Joe Biden: Ol' Diamond Joe owes some Chechen gangsters about 800 feet of copper wire. Also, he needs someplace to crash for a week or two. He'll be really chill about it and will even chip in for a 24-pack of Milwaukee's Best and some good bud, if you're down.

Alexander Bortnikov: Head of Russia's Federal Security Bureau (FSB), formerly the KGB. When someone turns up suspiciously dead in London, it's probably best not to ask him too many questions about it.

TAO_ops: The NSA's Tailored Access Operations division is comprised of old pros at breaking into any computer system the U.S. government wants — even those of our allies.

StageLighting.ru: Come on, you can't have missed this.

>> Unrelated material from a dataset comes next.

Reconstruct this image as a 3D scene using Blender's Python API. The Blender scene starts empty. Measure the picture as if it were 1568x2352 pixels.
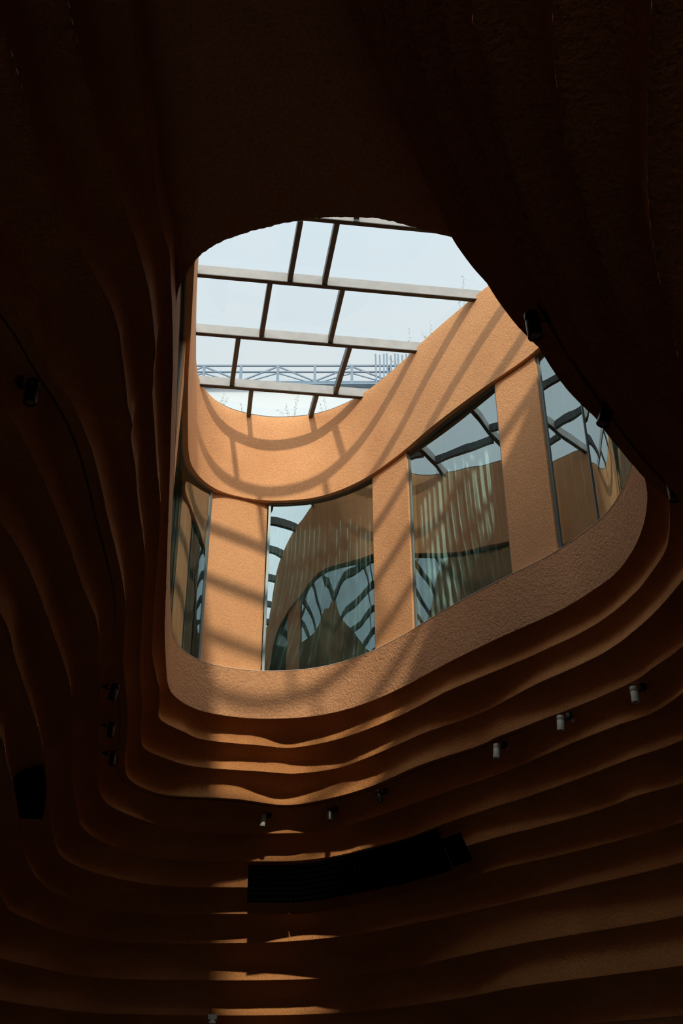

R. Stanislav: The name is made up, but the bears are not.

Bashar al-Assad: Though it's taking a while, Russia is helping Assad get rid of some pretty nasty toys.

Facilities@Sochi.ru: They really are running out of snow.

Kim Jong-un: Likewise, THE DOG REALLY DOES LOOK LIKE PUTIN.

Lyudmila Putina: Putin's recent ex-wife. A common Russian joke goes: "According to the law Lyudmila now will get half of Russia."

Alina Kabaeva: Putin's rumored mistress who was part of the opening ceremonies this year, though he claimed he didn't have any role in it. Uh huh.

Pussy Riot: Free from Siberian ice-prison, the Russian band is still raising trouble for Putin. And getting whipped by Cossacks, which is still apparently a thing in Putin's Russia.

Dmitry Medvedev: Putin's placeholder.

Alexei Navalny: The opposition leader is still fuming over the totally-fair, nothing-to-see-here 2013 Moscow mayoral elections.

Willem-Alexander of the Netherlands: His special diplomatic year together with Putin went very, very badly. At one point "there was a non-stop campaign on Russian TV showing Holland to be a modern Sodom and Gomorrah, run by paedophiles and hashish dealers."

Katya: Very little is known about Putin's daughters ... but rest assured that they live very, very luxurious lives.